3-Finalmente, esmaga os pequenos produtores, os realmente independentes e aqueles que não aceitam fazer política ou proselitismo disfarçado de cultura.
Pela nova lei, a produção cultural fica dividida em três blocos nítidos: o bloco dos “inviáveis”, com amplo acesso no governo e na burocracia, incentivados em 100%; o bloco dos “viáveis”, com suas grandes produções indo buscar dinheiro nas maiores empresas, estatais e concessionárias de serviços públicos, compensando os 50% faltantes com estrelas globais; e o bloco dos “rejeitados”, sem contato no governo, sem entrada nas estatais, sofrendo a desleal concorrência de quem compete usando dinheiro público numa batalha que deveria ser privada.

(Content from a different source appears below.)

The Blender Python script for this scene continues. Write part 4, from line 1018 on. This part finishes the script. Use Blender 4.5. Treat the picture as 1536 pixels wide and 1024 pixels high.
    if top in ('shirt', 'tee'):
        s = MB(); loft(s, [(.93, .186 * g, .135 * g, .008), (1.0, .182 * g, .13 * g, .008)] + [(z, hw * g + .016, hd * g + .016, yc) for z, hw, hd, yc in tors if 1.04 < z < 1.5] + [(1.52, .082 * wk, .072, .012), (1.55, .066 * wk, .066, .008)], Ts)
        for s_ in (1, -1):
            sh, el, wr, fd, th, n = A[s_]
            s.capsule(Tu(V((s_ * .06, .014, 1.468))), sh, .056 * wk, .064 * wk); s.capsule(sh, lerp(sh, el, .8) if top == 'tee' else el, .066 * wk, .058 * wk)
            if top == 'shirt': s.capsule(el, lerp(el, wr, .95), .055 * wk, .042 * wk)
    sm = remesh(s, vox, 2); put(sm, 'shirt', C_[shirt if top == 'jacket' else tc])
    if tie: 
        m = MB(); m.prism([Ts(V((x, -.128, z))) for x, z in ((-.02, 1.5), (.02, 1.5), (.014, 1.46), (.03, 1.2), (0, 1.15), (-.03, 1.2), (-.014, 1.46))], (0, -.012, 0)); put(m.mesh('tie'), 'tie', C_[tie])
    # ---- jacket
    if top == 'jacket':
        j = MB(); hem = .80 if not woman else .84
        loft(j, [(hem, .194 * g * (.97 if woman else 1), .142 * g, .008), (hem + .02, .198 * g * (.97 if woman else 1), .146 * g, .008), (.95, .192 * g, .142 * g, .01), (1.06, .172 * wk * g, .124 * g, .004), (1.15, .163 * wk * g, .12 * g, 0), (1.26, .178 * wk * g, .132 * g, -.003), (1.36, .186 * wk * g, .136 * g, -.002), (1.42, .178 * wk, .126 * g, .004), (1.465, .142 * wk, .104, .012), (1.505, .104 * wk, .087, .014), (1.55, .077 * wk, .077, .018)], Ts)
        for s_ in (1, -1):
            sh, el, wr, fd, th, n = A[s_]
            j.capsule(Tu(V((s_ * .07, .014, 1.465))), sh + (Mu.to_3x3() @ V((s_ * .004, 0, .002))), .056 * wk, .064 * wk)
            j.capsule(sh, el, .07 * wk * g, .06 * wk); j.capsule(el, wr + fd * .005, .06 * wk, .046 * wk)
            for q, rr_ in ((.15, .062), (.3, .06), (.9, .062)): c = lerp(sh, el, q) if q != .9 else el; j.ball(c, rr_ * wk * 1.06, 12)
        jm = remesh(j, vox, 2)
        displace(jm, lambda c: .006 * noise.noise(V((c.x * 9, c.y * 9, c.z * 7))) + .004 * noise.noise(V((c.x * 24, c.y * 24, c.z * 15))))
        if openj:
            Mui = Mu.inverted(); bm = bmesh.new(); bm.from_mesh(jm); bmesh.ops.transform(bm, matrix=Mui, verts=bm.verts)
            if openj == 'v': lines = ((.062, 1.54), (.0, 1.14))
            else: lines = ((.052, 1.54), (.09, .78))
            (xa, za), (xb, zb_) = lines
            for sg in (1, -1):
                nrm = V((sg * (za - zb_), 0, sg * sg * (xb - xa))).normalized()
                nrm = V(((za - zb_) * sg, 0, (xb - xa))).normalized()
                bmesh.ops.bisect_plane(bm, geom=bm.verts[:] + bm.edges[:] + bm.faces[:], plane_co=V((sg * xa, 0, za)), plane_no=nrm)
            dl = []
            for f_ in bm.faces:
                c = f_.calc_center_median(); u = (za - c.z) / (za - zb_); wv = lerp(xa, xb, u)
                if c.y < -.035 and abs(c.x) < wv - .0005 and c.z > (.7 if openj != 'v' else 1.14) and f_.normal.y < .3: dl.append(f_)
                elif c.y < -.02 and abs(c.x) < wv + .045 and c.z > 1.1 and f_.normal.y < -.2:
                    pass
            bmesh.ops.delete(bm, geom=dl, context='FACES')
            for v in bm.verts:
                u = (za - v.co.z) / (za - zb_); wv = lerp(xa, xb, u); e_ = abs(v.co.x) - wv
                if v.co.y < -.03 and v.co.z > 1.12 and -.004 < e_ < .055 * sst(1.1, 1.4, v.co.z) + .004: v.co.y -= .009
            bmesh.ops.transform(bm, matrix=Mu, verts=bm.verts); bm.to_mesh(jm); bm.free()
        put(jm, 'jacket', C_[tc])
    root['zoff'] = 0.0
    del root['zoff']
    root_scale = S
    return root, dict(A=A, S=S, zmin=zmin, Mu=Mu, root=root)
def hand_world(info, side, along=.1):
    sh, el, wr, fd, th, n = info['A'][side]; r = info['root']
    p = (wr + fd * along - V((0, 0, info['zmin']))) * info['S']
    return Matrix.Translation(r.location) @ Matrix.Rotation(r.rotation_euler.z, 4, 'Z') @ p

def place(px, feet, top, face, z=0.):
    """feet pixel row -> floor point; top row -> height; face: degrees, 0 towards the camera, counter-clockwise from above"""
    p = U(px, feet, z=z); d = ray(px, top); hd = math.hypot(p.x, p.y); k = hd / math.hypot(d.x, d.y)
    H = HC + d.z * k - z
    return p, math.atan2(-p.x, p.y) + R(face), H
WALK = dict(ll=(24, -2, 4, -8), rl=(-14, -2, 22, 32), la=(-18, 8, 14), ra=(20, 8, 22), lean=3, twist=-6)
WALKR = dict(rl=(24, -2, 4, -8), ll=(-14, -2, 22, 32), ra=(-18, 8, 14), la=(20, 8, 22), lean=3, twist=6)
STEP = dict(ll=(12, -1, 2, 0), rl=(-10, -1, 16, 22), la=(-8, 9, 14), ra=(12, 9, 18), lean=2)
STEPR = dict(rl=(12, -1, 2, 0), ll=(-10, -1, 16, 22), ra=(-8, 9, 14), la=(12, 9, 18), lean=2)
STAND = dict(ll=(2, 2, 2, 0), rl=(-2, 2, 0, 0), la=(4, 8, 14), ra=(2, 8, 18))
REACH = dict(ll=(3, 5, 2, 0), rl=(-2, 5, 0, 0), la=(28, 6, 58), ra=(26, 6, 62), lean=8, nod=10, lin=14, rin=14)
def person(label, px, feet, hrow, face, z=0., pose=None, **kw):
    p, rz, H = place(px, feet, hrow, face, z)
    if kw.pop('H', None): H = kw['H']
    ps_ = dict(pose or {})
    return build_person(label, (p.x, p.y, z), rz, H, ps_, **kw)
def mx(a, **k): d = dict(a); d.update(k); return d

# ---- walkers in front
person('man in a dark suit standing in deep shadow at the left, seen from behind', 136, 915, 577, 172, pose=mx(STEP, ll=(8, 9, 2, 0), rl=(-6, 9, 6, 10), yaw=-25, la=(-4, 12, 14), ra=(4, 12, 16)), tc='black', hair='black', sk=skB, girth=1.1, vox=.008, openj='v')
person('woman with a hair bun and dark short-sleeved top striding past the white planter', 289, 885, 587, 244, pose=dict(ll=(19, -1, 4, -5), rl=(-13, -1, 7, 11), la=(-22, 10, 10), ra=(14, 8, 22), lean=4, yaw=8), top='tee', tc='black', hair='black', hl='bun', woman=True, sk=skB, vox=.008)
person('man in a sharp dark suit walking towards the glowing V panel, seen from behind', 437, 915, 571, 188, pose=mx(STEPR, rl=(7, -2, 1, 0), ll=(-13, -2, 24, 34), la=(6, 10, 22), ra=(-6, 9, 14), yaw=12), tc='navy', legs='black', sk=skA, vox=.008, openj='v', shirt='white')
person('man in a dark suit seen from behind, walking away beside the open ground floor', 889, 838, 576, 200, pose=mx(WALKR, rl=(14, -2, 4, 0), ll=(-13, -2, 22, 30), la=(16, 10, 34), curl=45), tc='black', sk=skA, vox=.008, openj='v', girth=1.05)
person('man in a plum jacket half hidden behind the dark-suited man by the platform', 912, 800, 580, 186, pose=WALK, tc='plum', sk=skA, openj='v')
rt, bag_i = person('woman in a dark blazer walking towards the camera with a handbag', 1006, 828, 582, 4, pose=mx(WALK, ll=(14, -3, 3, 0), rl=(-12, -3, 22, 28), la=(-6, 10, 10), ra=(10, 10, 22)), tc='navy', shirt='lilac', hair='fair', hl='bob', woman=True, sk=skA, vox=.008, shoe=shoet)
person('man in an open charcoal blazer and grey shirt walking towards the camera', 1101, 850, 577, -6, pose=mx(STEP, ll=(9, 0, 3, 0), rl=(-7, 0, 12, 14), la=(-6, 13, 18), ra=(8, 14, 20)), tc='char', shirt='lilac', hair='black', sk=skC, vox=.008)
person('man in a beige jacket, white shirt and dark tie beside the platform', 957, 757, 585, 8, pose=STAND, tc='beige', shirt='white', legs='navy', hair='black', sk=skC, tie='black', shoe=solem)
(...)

Antes que algum militante levante-se, indignado, alegando que as tais “comissões” de avaliação dos projetos serão compostas por representantes da “sociedade civil”, e não serão politizadas diretamente pelo governo, uma lembrança: a politização e partidarização já atinge profundamente tais entidades da “sociedade civil”, ONGs e sindicatos aparelhados e funcionando como braços auxiliares de partidos e projetos políticos – como de resto esses mesmas entidades não fazem questão alguma de esconder. Ou alguém imagina que uma entidade “cristã”, “conservadora” ou “liberal” irá mandar seus representantes para ajudar a avaliar os projetos?
Em resumo: lei nova, subterfúgios antigos. Solução? A ideal seria que o Estado jamais se envolvesse em qualquer tipo de patrocínio ou “incentivo” à produção cultural, deixando a cargo da sociedade e dos indivíduos a liberdade de financiar, produzir ou assistir aquilo que bem entendem segundo seus próprios recursos. A possível: converter cada centavo que sai do orçamento público como “dinheiro para a cultura” em empréstimo reembolsável (como uma linha de crédito comum). Pegou 100 reais, paga 100 reais mais juros e correção de volta. Não pagou? Fica devendo, como um brasileiro comum.
Não vai ser assim a nova Lei Rouanet? Pois é: erraram de novo.